Spring Design will debut the Alex, its e-reader, in a two-day rollout during the Consumer Electronics Show in Vegas. While a wide variety of electronics will also make their debut during the convention, Spring Design’s Alex may attract a good deal of media attention due to its somewhat controversial nature: Spring Design is alleging in court that Barnes & Noble stole the Alex’s design to create their own e-reader, the Nook.
While that case has yet to be settled in court, the attendant publicity will likely benefit Spring Design when it hosts media lunches on Jan. 7 and 8.
On Oct. 19, a day before Barnes & Noble’s Nook made its debut in a high-profile event on New York City’s West Side, Spring Design announced the Alex. Both companies’ e-readers feature a 6-inch monochrome e-ink display, paired to an iPhone-like touch screen capable of displaying multimedia content, and run on the Google Android operating system.
According to Spring Design, the similarities were not purely coincidental; on Nov. 2, the company announced that it would sue Barnes & Noble over the alleged misappropriation of the Alex design for the latter’s Nook. A few days later, on Nov. 11, Spring Design filed its first amended complaint over the issue.
Barnes & Noble told eWEEK in a Nov. 3 email that it has no comment on pending litigation, as a matter of policy.
“Spring Design unfortunately had to take appropriate action to protect its intellectual property rights,” Eric Kmiec, Spring Design’s vice president of sales and marketing, said in a Nov. 2 statement. “We showed the Alex e-book design to Barnes & Noble in good faith with the intention of working together to provide a superior dual screen e-book to the market.”
However, Spring Design’s lawsuit experienced something of a setback on Dec. 1, when the U.S. District Court for the Northern District of California turned down its injunction to halt sales of the Nook.
“Based on the papers submitted to date and oral argument, the Court DENIES Plaintiff’s Motion for a Preliminary Injunction,” read the court order, signed by United States District Judge James Ware on Dec. 1. “The Court finds that at this time there is a genuine dispute over whether the [Nook] was derived from information disclosed by Plaintiff to Defendant or was the product of earlier independent development by Defendant.”

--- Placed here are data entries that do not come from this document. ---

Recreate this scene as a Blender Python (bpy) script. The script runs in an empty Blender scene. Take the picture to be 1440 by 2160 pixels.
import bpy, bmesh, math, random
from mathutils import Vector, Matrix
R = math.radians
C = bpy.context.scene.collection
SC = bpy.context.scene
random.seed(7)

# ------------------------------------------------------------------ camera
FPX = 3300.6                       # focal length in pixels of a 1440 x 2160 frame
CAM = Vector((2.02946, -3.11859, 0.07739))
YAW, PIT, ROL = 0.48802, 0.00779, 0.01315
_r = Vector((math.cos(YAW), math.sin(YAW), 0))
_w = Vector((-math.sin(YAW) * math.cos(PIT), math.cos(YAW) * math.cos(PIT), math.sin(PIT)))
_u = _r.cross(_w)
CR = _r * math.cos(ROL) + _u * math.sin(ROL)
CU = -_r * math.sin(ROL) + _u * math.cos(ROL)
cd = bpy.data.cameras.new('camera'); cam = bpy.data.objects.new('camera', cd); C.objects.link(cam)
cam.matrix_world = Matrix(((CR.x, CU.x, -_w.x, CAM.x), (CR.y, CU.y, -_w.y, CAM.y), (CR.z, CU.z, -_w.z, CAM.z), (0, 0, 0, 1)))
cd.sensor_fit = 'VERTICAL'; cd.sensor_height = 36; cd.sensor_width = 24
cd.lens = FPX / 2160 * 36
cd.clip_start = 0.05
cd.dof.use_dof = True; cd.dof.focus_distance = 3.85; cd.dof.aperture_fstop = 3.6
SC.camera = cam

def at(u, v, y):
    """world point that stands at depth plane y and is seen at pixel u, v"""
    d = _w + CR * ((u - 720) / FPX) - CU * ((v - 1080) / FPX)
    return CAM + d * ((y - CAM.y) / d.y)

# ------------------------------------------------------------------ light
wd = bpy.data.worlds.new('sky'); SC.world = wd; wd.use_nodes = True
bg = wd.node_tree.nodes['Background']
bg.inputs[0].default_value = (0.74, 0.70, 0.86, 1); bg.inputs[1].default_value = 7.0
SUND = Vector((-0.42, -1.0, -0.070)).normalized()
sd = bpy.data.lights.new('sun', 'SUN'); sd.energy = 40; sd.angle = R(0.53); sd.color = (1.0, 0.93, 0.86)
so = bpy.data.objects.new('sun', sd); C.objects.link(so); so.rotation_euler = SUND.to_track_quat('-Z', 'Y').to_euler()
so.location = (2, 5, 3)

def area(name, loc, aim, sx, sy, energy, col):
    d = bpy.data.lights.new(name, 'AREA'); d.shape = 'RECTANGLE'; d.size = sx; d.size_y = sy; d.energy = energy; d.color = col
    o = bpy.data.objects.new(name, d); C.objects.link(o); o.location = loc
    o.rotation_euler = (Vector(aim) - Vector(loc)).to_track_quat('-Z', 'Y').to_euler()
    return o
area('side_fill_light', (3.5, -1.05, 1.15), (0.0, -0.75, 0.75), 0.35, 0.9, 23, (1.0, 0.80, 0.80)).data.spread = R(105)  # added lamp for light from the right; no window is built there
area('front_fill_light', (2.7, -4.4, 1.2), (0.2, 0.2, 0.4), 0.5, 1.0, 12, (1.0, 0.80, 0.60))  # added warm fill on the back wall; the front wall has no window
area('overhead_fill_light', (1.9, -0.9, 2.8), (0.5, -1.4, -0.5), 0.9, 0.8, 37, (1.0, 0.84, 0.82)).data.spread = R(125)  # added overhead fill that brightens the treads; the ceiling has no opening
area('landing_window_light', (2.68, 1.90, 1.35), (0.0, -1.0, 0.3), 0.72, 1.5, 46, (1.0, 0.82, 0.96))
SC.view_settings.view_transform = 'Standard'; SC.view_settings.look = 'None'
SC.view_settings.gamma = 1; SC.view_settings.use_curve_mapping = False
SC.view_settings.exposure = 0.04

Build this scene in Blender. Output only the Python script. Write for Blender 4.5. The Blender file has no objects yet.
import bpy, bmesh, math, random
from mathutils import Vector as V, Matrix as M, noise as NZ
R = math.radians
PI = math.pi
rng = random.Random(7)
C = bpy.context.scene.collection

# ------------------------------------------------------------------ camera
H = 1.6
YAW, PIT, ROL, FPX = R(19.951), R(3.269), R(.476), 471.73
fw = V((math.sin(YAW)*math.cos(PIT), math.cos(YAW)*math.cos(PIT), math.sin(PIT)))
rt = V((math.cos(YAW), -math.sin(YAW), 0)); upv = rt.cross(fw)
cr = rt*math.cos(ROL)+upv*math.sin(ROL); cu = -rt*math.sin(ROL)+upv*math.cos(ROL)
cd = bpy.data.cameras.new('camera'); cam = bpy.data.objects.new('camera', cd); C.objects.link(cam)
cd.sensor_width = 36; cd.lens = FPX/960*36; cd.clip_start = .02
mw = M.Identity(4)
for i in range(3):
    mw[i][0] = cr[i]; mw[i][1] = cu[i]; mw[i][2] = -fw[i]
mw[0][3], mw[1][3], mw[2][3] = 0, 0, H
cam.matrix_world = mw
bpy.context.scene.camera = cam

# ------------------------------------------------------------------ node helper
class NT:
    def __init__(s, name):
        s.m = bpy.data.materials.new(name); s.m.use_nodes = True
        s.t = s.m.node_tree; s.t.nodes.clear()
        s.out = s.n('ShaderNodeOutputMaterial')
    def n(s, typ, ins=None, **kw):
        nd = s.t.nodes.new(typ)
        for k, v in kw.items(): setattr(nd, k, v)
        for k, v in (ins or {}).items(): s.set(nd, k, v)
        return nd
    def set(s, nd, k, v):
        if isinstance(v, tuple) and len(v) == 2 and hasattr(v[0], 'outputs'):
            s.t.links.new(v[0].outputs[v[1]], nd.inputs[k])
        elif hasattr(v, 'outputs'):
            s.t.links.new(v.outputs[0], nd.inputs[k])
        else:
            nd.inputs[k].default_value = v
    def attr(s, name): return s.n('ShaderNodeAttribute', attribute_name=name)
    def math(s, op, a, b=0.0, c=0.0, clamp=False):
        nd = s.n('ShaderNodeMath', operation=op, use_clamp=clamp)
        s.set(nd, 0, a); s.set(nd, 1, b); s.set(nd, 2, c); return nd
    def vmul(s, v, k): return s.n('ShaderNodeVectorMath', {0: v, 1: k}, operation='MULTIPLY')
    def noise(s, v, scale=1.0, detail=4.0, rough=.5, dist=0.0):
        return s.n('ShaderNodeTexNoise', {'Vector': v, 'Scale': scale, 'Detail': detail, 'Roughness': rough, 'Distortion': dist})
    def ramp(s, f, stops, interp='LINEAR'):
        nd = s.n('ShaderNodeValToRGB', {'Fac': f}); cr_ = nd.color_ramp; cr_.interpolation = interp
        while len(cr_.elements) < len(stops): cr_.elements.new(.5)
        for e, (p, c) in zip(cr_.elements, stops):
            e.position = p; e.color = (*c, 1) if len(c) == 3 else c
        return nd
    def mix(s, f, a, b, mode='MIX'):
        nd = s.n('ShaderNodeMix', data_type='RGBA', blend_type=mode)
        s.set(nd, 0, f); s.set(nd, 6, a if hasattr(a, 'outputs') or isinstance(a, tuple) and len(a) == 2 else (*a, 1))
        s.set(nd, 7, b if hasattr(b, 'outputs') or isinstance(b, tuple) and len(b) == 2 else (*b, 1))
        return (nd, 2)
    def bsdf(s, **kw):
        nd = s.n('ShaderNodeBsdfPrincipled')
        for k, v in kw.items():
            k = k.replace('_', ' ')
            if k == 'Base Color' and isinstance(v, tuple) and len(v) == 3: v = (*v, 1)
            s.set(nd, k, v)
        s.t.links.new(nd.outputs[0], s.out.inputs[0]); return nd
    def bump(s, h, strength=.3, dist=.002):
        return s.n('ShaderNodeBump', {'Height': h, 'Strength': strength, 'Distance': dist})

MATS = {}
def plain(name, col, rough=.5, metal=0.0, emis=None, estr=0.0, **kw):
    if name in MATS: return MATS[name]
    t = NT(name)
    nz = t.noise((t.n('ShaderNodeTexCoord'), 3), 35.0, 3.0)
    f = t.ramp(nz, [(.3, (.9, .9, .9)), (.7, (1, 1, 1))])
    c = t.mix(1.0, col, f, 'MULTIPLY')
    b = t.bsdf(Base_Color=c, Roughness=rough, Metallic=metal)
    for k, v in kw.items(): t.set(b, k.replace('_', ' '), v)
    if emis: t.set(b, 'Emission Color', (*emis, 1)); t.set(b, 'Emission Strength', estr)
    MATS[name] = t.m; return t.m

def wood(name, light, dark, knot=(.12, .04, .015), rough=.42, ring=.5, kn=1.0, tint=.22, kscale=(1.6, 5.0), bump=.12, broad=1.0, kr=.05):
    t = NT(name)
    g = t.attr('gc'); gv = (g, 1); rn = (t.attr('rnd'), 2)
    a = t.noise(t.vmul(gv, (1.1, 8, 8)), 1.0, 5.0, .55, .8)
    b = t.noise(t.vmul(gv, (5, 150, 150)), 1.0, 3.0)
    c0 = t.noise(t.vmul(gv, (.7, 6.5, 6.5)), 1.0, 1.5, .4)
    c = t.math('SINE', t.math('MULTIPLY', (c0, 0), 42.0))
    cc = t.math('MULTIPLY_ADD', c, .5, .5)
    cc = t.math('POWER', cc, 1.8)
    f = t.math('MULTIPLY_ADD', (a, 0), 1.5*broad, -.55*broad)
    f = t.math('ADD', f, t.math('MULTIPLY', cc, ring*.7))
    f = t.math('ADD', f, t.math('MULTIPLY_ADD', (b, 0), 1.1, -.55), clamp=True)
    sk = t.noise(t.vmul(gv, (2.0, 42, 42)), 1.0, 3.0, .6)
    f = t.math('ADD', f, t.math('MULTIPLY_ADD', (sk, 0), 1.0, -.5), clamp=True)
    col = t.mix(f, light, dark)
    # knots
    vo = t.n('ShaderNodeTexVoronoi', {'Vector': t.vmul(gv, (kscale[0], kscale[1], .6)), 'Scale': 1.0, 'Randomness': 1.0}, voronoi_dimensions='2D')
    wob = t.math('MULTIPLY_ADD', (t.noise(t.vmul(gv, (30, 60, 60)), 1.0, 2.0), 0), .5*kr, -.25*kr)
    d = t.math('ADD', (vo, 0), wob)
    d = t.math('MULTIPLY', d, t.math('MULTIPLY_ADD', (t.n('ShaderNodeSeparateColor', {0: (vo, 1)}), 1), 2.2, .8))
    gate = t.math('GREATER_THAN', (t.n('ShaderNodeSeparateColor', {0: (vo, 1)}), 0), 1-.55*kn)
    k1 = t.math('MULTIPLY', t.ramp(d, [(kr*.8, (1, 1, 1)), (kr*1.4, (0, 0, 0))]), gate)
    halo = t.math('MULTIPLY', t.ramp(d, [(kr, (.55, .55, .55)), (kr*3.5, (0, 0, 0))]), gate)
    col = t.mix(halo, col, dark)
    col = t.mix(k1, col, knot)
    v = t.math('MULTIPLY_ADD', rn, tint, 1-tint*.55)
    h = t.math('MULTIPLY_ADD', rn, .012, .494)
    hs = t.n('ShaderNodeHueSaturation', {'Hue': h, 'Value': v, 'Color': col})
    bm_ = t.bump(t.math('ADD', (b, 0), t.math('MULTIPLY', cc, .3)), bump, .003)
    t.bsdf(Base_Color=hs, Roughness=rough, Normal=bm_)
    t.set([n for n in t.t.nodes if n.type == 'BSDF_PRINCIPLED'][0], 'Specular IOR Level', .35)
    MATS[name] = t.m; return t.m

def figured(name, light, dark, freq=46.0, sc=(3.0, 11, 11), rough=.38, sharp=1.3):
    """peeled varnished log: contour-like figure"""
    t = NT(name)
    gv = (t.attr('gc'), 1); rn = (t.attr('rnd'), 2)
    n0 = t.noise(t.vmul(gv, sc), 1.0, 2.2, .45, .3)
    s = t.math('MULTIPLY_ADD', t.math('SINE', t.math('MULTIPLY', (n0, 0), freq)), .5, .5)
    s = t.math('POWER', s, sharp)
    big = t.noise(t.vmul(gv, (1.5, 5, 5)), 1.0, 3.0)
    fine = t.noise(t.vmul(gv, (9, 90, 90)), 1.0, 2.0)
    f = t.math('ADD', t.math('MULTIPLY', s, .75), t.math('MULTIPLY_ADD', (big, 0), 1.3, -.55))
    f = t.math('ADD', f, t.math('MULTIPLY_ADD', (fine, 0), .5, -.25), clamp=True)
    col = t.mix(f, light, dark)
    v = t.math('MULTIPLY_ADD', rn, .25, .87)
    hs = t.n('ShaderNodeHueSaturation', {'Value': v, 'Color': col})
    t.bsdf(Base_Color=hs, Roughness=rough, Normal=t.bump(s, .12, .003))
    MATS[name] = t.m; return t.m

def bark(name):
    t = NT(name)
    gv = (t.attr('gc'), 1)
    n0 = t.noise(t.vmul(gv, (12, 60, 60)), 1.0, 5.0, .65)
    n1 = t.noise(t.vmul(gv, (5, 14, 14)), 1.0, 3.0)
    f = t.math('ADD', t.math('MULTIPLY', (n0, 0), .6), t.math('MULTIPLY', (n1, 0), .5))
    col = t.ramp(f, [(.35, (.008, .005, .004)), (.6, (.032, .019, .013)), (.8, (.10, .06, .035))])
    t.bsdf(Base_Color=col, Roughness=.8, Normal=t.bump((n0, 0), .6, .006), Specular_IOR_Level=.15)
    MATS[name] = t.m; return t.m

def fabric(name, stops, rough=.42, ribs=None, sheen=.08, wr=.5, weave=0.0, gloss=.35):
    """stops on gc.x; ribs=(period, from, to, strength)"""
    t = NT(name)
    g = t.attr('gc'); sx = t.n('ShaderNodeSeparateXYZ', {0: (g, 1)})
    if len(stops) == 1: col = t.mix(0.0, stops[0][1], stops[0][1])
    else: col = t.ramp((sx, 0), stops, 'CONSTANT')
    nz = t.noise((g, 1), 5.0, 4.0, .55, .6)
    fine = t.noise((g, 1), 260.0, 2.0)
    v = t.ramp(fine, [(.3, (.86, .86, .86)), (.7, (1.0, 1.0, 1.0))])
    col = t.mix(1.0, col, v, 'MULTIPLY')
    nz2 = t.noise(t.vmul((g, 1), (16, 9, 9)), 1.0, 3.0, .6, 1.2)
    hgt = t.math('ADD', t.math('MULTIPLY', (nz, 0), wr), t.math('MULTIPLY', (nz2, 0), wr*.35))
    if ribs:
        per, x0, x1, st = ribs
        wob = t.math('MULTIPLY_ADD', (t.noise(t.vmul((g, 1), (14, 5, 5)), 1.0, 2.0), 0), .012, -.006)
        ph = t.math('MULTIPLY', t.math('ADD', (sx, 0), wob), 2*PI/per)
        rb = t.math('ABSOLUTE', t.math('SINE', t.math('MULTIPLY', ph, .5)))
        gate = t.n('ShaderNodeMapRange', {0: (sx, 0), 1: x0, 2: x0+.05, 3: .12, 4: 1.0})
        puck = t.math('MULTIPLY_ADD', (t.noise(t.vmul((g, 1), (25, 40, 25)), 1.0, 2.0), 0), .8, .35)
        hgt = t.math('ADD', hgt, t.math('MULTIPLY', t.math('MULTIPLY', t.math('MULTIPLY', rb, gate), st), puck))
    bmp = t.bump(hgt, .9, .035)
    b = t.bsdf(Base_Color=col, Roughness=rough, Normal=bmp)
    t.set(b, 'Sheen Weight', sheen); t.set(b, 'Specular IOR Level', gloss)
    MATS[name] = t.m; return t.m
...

In addition, “Plaintiff’s motion was heard on the day that Defendant launched its [Nook] product, at which time Plaintiff did not have a commercial product available,” added the order. “Thus, the requested preliminary injunction halting the sale of the Defendant’s product would alter the status quo, not preserve it.”
Despite being dismissed by some analysts as ultimately a niche product, e-readers became a must-have holiday item for the holiday 2009 season. Retail cost of the devices has fallen, with Amazon.com lowering the price of its Kindle 2 to $259 in order to match the price of the Nook. Despite mixed early reviews of the Nook from prominent media outlets such as The Wall Street Journal, Barnes & Noble claims that extraordinarily heavy demand for the devices has delayed their shipping to many customers before the first week of January 2010.
In a Dec. 1 research note by financial advisory group Collins Stewart, analyst Sandeep Aggarwal estimated that Amazon.com would sell as many as 550,000 Kindle devices in 2009, resulting in revenue of $301.4 million for the year.
A recent note on Barnes & Noble’s Nook Website indicated that devices ordered now have an expected ship date of Feb. 1.
Neither Barnes & Noble nor Amazon.com, considered the top competitors in the e-reader space along with Sony, have offered a breakdown of their sales numbers. In a recent interview with Newsweek, Amazon.com CEO Jeff Bezos indicated that “Kindle book sales are 48 percent of the physical sales” of books for the online retailer, up from 35 percent in May.
If Bezos’s statement (as well as Barnes & Noble’s claims about demand for the Nook) is taken at face value, then the e-reader market can be assumed to be a rapidly expanding one. In which case, Spring Design may feel it well worth both the legal battle and push against larger competitors, if by doing so the company can claim even a small percentage of that market.